[After sleeping on this, I've added a few thoughts on Crows are White. They are [bracketed]].
Got to the museum a little late (gave up trying for the 10am Children's program) and there was nothing showing in the auditorium. They'd had a glitch and so we got to see most of Big Crow. A lot of amateur footage, but it was edited together to tell a powerful story about a young woman who took her Pine Ridge reservation team to win the state championship. Her death soon after brough lots of folks together and inspired lots of improvements for the reservation and relations off reservation. Sad but inspiring.
I was going to post a few short posts, but then the wifi no longer worked. (Later I found out I could get it in the museum, but it was spotty in the auditorium.
And I got hijacked by Crows Are White and I want to focus on that movie, but first a quick overview of the rest of the day, which all took place in the museum.
The woman collecting the audience ratings of the films said that the morning kids program, really was very dark and the only thing kid about it, possibly, was that it was animated shorts.
Big Crow I wrote about above. I liked it.

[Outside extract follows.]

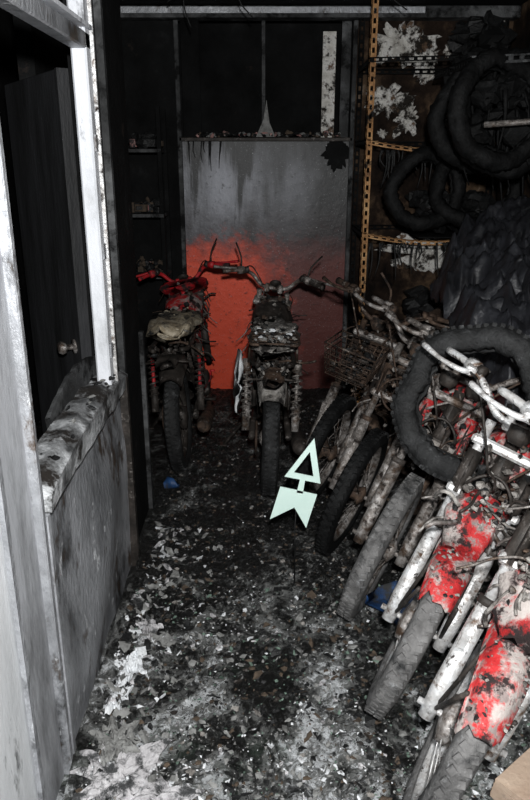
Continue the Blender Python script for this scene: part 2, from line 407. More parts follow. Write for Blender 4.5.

Then came three shorts made in Alaska. The first Sabor Artico: Latinos en Alaska was about Latinos in Alaska. Interesting, but not exceptional film making.
Safe Enough was a about the Sitka summer arts camp and highlighted a number of the young artists attending. The theme seemed to be that this was a safe space where these artistic teens could actually be themselves and explore who they were. It was safe, unlike the world they binomially live in. It was uplifting, except that this escape only lasted two weeks. I couldn't help thinking that it shouldn't be so hard to envision communities where people who had unique talents could feel comfortable. And then I thought about how most people are just better able to conform, but that they too are denying who they really are to fit in. A film that stimulates you to move your understanding of things further is, in my book, a good film.
And the third short in this program, Kakińiik was by Patrick Hoffman whom I spoke to and whose video I put up before I went to bed last night. It's always tricky when you interview someone before you see their film. Sometimes the film doesn't work for you and you have this connection, albeit short, with the film maker. But that wasn't a problem in this case. This was a beautiful film, made up of a series of talks by women getting traditional Inupiat tattoos and how the tattoos connect them to their ancestors and their culture. There are also a couple of vignettes by the tattoo artist - talking about the styles of tattoos, traditional food and its relation to doing tattoos, and her own thigh tattoos. Each vignette is preceded by a stylized screen, which confused some of us in the audience the first time who weren't sure if this was the end. It wasn't. And we weren't fooled the next time either. It was like a book with several chapters separated by this artful page.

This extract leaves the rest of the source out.